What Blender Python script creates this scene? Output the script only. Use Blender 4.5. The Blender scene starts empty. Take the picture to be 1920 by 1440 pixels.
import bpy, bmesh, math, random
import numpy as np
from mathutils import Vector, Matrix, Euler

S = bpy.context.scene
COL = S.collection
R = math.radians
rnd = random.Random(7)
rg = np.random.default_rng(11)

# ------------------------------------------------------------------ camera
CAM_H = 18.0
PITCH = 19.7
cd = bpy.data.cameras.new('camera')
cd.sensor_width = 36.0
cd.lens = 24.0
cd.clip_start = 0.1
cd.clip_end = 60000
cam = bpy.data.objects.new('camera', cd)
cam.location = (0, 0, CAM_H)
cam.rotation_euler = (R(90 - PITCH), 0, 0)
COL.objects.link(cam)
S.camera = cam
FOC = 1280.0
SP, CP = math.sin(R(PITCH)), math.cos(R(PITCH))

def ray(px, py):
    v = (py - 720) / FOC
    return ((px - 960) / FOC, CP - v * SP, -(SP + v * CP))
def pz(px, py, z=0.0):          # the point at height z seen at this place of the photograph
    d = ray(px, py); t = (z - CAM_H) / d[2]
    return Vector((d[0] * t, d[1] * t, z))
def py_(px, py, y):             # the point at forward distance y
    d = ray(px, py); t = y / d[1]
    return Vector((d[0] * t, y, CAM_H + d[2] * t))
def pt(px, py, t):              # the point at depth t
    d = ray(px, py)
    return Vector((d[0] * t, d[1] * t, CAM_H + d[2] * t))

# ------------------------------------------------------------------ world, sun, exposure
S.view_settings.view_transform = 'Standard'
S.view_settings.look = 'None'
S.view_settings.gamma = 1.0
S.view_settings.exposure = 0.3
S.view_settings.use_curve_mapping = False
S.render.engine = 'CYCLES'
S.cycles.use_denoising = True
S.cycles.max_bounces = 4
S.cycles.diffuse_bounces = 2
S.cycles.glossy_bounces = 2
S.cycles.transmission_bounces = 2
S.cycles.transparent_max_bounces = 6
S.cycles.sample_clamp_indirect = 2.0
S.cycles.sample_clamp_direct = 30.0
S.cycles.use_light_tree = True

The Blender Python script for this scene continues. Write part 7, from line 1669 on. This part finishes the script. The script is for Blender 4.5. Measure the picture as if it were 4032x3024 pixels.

#####

▶ **Short task**
Reprint the data above from the opening line to the line holding "return Vector((d[0] * t, d[1] * t, CAM_H", inclusive, and nothing else.

▶ **Task response**
What Blender Python script creates this scene? Output the script only. Use Blender 4.5. The Blender scene starts empty. Take the picture to be 1920 by 1440 pixels.
import bpy, bmesh, math, random
import numpy as np
from mathutils import Vector, Matrix, Euler

S = bpy.context.scene
COL = S.collection
R = math.radians
rnd = random.Random(7)
rg = np.random.default_rng(11)

# ------------------------------------------------------------------ camera
CAM_H = 18.0
PITCH = 19.7
cd = bpy.data.cameras.new('camera')
cd.sensor_width = 36.0
cd.lens = 24.0
cd.clip_start = 0.1
cd.clip_end = 60000
cam = bpy.data.objects.new('camera', cd)
cam.location = (0, 0, CAM_H)
cam.rotation_euler = (R(90 - PITCH), 0, 0)
COL.objects.link(cam)
S.camera = cam
FOC = 1280.0
SP, CP = math.sin(R(PITCH)), math.cos(R(PITCH))

def ray(px, py):
    v = (py - 720) / FOC
    return ((px - 960) / FOC, CP - v * SP, -(SP + v * CP))
def pz(px, py, z=0.0):          # the point at height z seen at this place of the photograph
    d = ray(px, py); t = (z - CAM_H) / d[2]
    return Vector((d[0] * t, d[1] * t, z))
def py_(px, py, y):             # the point at forward distance y
    d = ray(px, py); t = y / d[1]
    return Vector((d[0] * t, y, CAM_H + d[2] * t))
def pt(px, py, t):              # the point at depth t
    d = ray(px, py)
    return Vector((d[0] * t, d[1] * t, CAM_H + d[2] * t))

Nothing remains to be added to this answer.